The fiscal performance through September 2004 was adversely affected by a significant revenue shortfall. The government’s domestic primary deficit is now projected at 3.6 percent of GDP in 2004 (3.3 percent in the program), as the revenue shortfall would be partially offset by lower spending, which might affect some priority sectors. Broad money growth declined from 19 percent in 2003 to 12 percent in September 2004. The still high level of lending rates (interest spreads have narrowed somewhat but still remain at 13-14 percent) has contributed to a slower than envisaged growth of credit to the private sector. The adoption of a more flexible exchange rate policy led to a nominal appreciation of the metical against the U.S. dollar of 20.8 percent during 2004.

The program for 2005 envisages slower growth of 7.3 percent and a further decline in inflation to 8.5 percent by year’s end. The fiscal program seeks to increase revenue through improvements in tax administration and the expiration of some tax benefits, and to reduce the domestic primary deficit to 3.3 percent of GDP, with the view of providing appropriate room for credit to the private sector. The overall deficit after grants is projected to widen in 2005, owing to a substantial increase in capital outlays financed with concessional project loans and part of the proceeds from a signing fee paid by a Brazilian company for coal prospecting and exploration. Several steps are envisaged toward establishing a Central Revenue Authority by the end of the year and strengthening public expenditure management and fiscal transparency.

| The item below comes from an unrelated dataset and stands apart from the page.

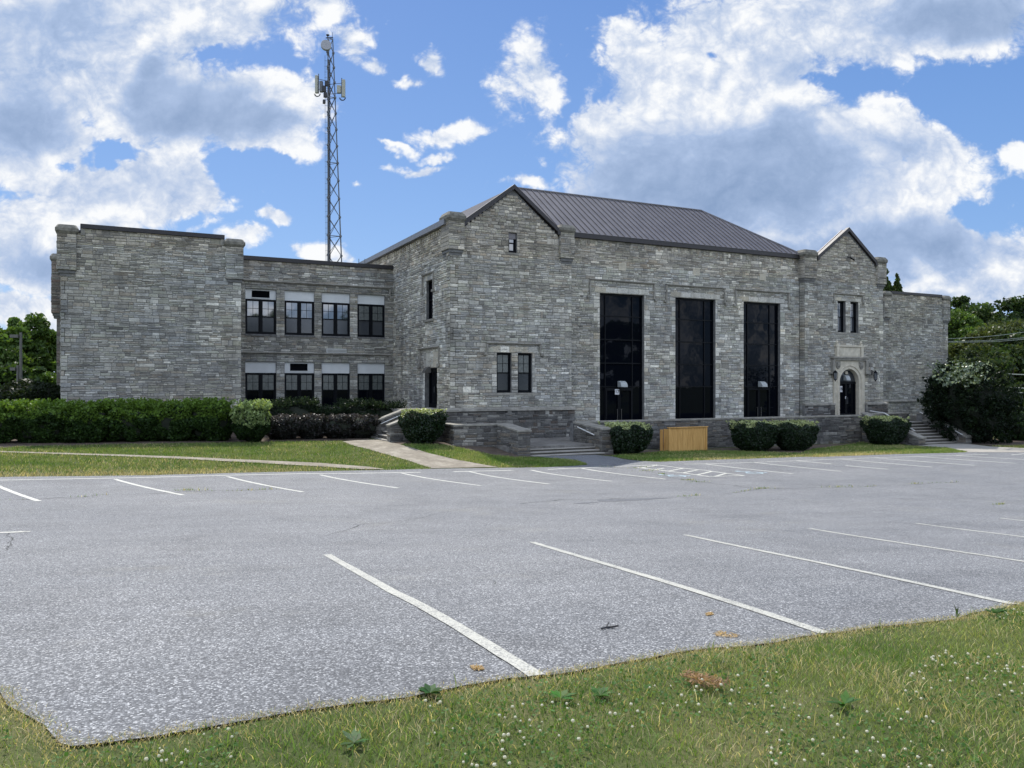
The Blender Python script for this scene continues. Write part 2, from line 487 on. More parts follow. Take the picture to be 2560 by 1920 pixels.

The program includes additional measures to improve liquidity sterilization, including through the introduction of foreign exchange auctions by end-February 2005. Further steps will also be taken to strengthen the balance sheet of the Bank of Mozambique, improve bank supervision, and move toward IFRS in the banking system. The current supervisory regime for the largest bank will be kept in place until approval of the bank’s financial statements for 2004, and a full feasibility study on the divestment of the government’s participation in the bank will be completed by end-June 2005.

Other structural measures include the submission to the assembly during the second half of 2005 of a new labor law aimed at increasing labor market flexibility and a new foreign exchange law to clarify existing regulations and practices. In addition, a PSIA study on land tenure regulations and their implications for accessing bank financing will be conducted during 2005 with donor support.